Görmüş'ün ardından Hopa davası avukatlarından Ayhan Erdoğan konuştu. Erdoğan, hukukun üstünlüğünün bir liberal hukuk kavramı olduğunu söyleyerek hangi hukukun, Dünya Bankası'nın mı İMF'nin hukukunun mu üstün olacağının sorgulanması gerektiğini ifade etti. Kuvvetler ayrılığının tarihsel gelişimine değinen Erdoğan bağımsız yargının ancak burjuvazinin karşısında yer alan halkın kuvvetli olduğu bir süreçte ortaya çıkma şansının bulunduğunu belirtti. Erdoğan, bugün yargının giderek memuriyete dönüştüğünü söyledi. Erdoğan, polisin ise yargıdan farklı olarak bağımsız bir pozisyon alma şansının neredeyse imkansız olduğunu ve iktidar kimin elindeyse onun hizmetinde olduğunu belirterek bunun tek istisnasının muhalefetin güçlü olduğu bir süreçte örgütlenen Pol-Der olduğunu ifade etti.
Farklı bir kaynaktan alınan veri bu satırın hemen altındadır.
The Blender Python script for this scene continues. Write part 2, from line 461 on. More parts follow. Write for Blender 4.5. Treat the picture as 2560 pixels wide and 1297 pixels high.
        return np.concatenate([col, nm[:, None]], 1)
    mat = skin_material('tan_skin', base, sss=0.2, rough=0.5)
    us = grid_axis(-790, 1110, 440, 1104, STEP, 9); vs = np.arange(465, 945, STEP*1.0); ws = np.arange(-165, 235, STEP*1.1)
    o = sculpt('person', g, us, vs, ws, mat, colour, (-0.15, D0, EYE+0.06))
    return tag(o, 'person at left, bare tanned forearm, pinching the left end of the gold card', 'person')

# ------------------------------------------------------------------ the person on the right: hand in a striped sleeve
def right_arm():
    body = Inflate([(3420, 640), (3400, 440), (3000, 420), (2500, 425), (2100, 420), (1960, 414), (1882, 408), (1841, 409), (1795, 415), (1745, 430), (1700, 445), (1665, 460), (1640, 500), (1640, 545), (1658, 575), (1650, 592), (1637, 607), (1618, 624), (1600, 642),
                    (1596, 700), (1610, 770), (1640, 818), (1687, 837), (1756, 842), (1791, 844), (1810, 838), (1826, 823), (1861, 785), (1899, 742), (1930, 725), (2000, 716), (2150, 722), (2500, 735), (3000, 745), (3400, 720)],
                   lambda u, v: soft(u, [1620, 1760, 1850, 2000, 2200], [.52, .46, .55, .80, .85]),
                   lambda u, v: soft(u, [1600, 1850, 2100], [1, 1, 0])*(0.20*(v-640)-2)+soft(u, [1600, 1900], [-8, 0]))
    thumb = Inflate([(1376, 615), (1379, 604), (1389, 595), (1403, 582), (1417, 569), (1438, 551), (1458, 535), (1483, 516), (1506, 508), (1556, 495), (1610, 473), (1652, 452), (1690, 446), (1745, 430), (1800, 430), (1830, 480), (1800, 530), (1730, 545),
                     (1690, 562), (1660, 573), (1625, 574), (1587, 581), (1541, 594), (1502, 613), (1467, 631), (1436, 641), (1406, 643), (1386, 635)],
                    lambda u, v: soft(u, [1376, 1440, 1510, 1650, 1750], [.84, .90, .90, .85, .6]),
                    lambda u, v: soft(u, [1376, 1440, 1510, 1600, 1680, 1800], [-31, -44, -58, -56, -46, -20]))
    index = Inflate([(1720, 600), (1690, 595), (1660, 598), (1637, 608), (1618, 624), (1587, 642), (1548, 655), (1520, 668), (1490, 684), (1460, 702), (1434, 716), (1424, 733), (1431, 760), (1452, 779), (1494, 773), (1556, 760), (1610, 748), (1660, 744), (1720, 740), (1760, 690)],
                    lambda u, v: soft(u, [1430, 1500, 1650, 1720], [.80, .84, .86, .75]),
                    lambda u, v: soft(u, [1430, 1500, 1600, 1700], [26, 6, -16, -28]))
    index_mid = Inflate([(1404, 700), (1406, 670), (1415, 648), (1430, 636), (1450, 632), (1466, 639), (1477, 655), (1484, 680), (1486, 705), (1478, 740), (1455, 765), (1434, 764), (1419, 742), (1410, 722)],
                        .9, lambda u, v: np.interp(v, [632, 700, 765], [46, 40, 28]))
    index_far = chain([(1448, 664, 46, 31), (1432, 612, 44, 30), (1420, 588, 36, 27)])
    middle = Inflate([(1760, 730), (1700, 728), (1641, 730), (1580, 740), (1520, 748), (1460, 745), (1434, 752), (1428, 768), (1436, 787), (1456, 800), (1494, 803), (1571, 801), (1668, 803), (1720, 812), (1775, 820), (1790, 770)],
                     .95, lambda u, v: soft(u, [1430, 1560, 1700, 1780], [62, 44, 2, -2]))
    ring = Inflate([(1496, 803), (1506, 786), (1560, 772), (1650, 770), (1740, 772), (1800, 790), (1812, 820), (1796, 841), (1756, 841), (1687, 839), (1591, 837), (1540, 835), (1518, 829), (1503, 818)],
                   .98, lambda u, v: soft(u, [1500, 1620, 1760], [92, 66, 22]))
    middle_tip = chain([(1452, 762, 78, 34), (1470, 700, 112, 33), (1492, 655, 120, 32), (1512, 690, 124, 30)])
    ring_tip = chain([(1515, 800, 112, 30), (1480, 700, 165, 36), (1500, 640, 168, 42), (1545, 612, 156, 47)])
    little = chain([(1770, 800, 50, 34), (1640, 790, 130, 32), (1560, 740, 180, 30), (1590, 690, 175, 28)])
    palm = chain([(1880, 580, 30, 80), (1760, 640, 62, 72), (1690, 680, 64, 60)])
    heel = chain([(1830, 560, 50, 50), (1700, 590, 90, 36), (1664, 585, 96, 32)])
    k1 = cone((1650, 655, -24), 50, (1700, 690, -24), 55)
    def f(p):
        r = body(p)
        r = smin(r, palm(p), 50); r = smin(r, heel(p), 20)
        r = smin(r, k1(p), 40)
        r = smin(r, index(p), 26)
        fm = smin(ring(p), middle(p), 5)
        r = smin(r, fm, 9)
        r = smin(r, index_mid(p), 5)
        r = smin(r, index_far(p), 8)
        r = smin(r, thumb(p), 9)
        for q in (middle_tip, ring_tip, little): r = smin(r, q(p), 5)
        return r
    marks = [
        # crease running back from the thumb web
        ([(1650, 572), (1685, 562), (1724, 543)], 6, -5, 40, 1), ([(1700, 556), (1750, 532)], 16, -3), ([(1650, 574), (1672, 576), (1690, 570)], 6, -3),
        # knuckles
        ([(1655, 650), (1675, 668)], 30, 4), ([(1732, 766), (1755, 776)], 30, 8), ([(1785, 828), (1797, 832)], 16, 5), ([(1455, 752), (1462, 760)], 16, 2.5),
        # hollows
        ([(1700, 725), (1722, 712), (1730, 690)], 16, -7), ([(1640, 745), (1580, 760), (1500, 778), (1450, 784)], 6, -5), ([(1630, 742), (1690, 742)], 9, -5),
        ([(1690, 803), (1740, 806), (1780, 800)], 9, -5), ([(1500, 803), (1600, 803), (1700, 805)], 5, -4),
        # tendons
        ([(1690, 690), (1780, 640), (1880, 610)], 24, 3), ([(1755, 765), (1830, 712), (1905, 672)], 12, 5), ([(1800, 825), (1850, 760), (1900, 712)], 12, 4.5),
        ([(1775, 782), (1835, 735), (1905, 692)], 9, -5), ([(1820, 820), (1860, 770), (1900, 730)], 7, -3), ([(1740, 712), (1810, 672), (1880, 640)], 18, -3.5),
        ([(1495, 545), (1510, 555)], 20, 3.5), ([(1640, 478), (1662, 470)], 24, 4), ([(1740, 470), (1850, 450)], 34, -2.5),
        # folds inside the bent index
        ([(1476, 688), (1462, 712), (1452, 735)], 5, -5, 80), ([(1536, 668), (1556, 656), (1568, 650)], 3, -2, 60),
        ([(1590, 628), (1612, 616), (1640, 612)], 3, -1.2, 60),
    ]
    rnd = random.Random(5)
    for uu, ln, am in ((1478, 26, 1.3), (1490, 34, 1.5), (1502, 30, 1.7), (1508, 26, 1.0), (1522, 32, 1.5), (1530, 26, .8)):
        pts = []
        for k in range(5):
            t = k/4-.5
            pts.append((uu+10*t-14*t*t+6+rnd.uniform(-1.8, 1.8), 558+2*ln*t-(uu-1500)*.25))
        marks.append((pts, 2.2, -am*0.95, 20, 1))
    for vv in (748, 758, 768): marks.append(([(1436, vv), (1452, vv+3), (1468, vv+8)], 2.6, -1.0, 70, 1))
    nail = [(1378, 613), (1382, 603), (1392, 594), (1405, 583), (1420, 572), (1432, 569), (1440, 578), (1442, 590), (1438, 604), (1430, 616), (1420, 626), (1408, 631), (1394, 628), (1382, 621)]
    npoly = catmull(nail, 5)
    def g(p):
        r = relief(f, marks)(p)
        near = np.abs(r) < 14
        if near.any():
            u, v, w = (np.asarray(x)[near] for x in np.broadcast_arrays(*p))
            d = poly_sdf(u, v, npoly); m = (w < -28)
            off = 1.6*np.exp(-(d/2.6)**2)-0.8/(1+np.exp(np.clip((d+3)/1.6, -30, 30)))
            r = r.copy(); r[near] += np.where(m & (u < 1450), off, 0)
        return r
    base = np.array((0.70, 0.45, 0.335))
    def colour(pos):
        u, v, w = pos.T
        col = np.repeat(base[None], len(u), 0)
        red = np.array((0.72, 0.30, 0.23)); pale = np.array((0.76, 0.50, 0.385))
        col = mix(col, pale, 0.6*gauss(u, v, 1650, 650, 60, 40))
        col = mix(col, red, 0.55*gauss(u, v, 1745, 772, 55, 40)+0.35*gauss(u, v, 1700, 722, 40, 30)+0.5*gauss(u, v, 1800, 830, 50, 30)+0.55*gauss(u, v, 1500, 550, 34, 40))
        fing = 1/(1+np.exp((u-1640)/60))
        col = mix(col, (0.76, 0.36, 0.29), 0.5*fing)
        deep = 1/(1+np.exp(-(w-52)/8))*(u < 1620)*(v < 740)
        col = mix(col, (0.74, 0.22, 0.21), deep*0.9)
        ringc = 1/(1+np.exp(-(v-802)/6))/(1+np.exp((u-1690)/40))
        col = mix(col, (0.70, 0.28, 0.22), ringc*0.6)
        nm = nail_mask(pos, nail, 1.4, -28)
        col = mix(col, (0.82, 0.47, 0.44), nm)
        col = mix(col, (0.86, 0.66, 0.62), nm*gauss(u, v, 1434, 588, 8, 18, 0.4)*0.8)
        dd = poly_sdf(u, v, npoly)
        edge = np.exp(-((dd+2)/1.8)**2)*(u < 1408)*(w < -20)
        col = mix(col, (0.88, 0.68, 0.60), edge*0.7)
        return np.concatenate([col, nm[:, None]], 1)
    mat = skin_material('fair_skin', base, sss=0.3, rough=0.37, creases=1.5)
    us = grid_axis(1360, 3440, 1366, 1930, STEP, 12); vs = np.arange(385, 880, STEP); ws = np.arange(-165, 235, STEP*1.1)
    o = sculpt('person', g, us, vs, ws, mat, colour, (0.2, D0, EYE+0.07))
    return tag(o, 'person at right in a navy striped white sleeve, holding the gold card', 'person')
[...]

Polis hak kullanımını engelliyor

Erdoğan'ın ardından yine Hopa davası Avukatlarından Avukatı, Arzu Becerik söz aldı. Becerik, herkesin istediği alanda protesto hakkını kullanabileceğini belirterek Türkiye aleyhine verilen 1 Mayıs 2008 kararına değindi. Becerik Hopa'da da benzer bir süreç yaşandığını, AKP'nin mitingi var denilerek basın açıklamasının engellendiğini halbuki AİHM'e göre herkesin protesto hakkı olduğu gibi protestonun yapılacağı yeri seçme hakkının da bulunduğunu belirtti. Becerik, bu nedenle polisin yaptığının hak kullanılmasını engelleyen bir şiddet olarak görülmesi gerektiğini ifade ederek bunun temel amacının da Karadeniz'deki tepkiyi kırmak olduğunu söyledi.

Tüm konuşmacıların sözlerini tamamlamasının ardından panel, izleyicilerin de katıldığı bir forumla sona erdi.